"Mere literary talent is common; what is rare is endurance, the continuing desire to work hard at writing."
~ Donald Hall, former poet laureate
"A student brings something to discuss, saying, 'I don't know whether this is really good, or whether I should throw it in the wastebasket.' The assumption is that one or the other choice is the right move. No. Almost everything we say or think or do — or write — comes in that spacious human area bounded by something this side of the sublime and something above the unforgivable."
~William Stafford
“There’s no money in poetry, but there’s also no poetry in money."
~ Robert Graves
“A poet can survive anything but a misprint."
~ Oscar Wilde
"I'd rather be a great bad poet than a good bad poet."
~ Ogden Nash
"The poet has gained the happy position wherein he can praise his own poetry in the press and explain it in the classroom, and the reader has been bullied into giving up the consumer's power to say, 'I don't like this, bring me something different.'... Poetry needs to be rescued from among our duties and restored to our pleasures."
~ Philip Larkin, quoted in Cynthia Crossen's review of Larkin's "Required Writing" (Readback column, WSJ.com)
"You don't have to suffer to be a poet. Adolescence is enough suffering for anyone."
~ John Ciardi
"I would venture to guess that Anon, who wrote so many poems without signing them, was often a woman."
~ Virginia Woolf
"Publishing a volume of verse is like dropping a rose-petal down the Grand Canyon and waiting for the echo."
~ Don Marquis
"Herman has taken to writing poetry. You need not tell anyone, for you know how such things get around."

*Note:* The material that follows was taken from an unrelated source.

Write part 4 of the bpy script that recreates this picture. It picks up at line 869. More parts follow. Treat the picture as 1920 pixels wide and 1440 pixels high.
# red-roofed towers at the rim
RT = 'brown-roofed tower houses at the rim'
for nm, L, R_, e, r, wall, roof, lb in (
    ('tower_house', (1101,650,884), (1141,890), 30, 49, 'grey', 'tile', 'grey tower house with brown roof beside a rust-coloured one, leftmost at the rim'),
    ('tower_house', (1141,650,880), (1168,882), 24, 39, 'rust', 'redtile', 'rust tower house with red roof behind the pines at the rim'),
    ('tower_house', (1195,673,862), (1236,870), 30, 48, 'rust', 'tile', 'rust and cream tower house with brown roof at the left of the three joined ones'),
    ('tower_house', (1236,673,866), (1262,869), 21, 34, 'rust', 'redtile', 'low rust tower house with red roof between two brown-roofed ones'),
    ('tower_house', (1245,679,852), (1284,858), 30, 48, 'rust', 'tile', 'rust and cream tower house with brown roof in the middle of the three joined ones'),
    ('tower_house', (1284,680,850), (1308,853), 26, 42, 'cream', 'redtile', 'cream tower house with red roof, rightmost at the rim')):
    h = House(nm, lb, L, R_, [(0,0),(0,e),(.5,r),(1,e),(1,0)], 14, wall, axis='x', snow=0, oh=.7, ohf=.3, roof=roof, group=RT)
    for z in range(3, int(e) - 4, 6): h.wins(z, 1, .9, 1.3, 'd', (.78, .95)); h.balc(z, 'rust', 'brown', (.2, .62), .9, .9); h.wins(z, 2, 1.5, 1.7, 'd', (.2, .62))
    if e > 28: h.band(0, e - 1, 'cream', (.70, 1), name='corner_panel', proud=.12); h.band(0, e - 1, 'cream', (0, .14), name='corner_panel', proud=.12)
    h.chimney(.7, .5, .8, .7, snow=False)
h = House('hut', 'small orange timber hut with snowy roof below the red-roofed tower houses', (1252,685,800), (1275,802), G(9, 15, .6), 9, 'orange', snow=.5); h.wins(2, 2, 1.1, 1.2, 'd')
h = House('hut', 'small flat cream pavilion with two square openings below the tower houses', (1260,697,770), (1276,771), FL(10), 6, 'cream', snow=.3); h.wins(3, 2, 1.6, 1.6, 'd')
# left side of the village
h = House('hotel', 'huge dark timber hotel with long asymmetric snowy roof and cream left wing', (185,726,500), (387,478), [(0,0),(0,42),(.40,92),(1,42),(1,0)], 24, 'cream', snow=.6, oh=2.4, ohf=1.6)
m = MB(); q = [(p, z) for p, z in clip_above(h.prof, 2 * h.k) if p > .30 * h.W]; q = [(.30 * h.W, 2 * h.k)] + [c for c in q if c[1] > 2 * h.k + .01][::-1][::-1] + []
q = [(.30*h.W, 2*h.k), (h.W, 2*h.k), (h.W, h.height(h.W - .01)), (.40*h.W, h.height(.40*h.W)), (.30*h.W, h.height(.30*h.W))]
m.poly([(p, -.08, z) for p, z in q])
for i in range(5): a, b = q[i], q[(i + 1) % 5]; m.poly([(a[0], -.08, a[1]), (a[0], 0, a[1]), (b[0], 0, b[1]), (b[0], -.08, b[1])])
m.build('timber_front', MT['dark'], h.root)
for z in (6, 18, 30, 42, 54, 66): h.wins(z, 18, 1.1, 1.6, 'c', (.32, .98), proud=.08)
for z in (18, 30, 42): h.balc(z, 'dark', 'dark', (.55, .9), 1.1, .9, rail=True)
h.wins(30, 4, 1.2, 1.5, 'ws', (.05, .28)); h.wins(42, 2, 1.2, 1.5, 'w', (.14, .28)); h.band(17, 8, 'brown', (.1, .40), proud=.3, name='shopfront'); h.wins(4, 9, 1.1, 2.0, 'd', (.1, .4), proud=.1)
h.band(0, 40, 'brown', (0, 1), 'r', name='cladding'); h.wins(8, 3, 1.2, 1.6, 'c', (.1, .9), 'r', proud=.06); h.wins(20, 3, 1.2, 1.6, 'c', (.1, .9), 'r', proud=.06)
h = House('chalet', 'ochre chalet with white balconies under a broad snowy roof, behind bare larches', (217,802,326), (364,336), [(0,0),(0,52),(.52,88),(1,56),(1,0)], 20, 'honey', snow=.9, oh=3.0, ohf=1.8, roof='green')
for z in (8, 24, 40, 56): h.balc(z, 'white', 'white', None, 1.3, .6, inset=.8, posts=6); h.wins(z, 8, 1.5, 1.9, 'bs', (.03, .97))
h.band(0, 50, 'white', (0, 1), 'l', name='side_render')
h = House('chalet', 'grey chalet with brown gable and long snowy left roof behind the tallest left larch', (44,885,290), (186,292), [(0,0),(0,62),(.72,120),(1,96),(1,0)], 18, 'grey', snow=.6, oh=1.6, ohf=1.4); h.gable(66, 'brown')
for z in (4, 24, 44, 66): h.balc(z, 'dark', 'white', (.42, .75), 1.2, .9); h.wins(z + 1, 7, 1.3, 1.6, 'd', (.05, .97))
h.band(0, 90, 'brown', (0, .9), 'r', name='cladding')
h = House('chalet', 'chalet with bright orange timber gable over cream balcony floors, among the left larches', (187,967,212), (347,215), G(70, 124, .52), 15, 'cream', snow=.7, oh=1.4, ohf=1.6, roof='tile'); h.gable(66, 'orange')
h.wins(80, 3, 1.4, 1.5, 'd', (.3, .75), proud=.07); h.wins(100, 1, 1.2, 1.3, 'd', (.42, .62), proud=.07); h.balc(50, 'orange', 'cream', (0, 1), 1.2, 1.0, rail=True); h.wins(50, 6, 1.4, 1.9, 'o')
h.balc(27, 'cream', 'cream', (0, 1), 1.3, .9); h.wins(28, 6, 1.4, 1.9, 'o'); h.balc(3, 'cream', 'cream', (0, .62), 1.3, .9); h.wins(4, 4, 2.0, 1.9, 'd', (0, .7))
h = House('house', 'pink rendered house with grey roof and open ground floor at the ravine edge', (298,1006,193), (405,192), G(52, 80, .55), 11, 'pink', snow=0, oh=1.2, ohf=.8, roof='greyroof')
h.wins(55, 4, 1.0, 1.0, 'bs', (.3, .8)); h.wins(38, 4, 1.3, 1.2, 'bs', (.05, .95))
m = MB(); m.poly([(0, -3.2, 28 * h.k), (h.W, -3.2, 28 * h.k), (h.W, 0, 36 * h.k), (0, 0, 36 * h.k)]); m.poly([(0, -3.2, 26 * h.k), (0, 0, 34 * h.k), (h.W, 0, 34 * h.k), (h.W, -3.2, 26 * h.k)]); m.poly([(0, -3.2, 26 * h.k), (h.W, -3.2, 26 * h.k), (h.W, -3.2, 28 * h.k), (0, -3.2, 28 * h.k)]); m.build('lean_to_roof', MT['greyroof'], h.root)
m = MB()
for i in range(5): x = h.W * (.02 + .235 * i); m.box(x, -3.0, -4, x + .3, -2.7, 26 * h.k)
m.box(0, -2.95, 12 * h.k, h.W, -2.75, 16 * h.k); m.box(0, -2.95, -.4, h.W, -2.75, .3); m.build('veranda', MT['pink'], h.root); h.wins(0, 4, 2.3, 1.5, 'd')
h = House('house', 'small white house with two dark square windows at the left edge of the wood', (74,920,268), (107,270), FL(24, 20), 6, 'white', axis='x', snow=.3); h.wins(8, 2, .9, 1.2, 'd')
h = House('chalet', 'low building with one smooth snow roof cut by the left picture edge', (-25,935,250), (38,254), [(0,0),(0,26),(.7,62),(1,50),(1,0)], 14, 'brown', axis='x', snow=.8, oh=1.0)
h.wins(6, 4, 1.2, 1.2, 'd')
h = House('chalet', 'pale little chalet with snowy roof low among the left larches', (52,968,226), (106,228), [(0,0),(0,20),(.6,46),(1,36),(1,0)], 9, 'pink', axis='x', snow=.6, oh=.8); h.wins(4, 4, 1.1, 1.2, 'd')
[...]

~ Herman Melville's wife, Elizabeth, letter to her mother
It is difficult
To get the news from poems
yet men die miserably every day
for lack
of what is found there.
~ William Carlos Williams, “Asphodel, that Greeny Flower”
"I don't know where I'm going, but I'm on my way!"
~ Carl Sandburg
Poetry provides the one permissible way of saying one thing and meaning another.